Schneider Electric to take control of Invensys

Posted on 1 Aug 2013 by The Manufacturer

The French energy management specialist Schneider Electric has agreed to buy British engineering firm Invensys for £3.4bn.

The takeover has been hailed in the national press as another nail in the coffin of British-owned industrial power.

However, although the company employs around 1,100 people in the UK at locations in Worthing and Crawley, West Sussex, Sir Nigel Rudd, Invensys chairman, said: “Basically this is an American company – 95 per cent of the sales are outside the UK: all of the product development is in the US. This is not a UK company.”

Other financial commentators said that to view the sale of this major global entity as a national concern would be ‘parochial’.

Invensys had already divested some of its assets into foreign hands in recent years to help offset mounting net debt. This included the sale of its £1.7bn rail division to the German industrial firm Siemens in 2012.

The company had slipped out of the FTSE 100 in 2011.

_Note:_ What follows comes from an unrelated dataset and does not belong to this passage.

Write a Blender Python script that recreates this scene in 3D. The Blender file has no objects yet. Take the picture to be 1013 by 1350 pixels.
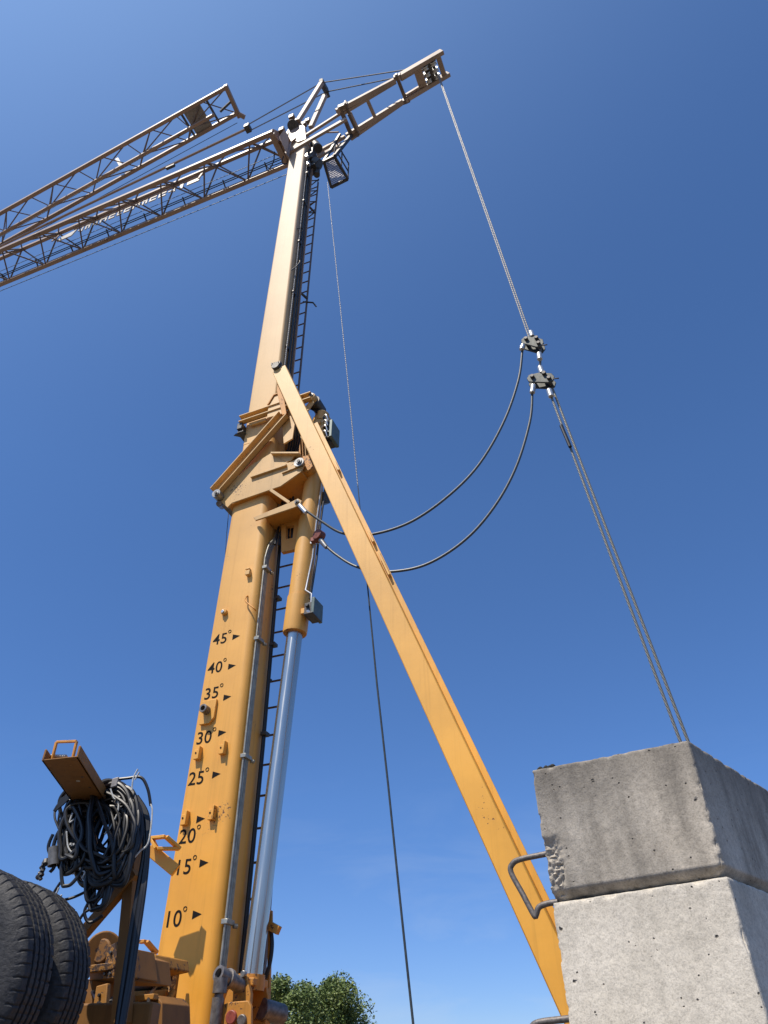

If the buyout goes ahead – it is yet to be approved by shareholders – the resulting company will employ around 156,000 people worldwide, though this is likely to be swiftly reduced according to Schneider’s chief executive Jean-Pascal Tricoire. The CEO said there would be a need to find cost savings of EU140m a year.

Schneider Electric’s primary interest in Invensys is its software development and engineering capabilities which it feels will complement its business.

It hopes the new capability will allow it gain more ground in the high margin industrial-automation market for energy management. In June Schneider Electric unveiled what it said was a ‘groundbreaking’ energy management system called StruxureWare for the UK market.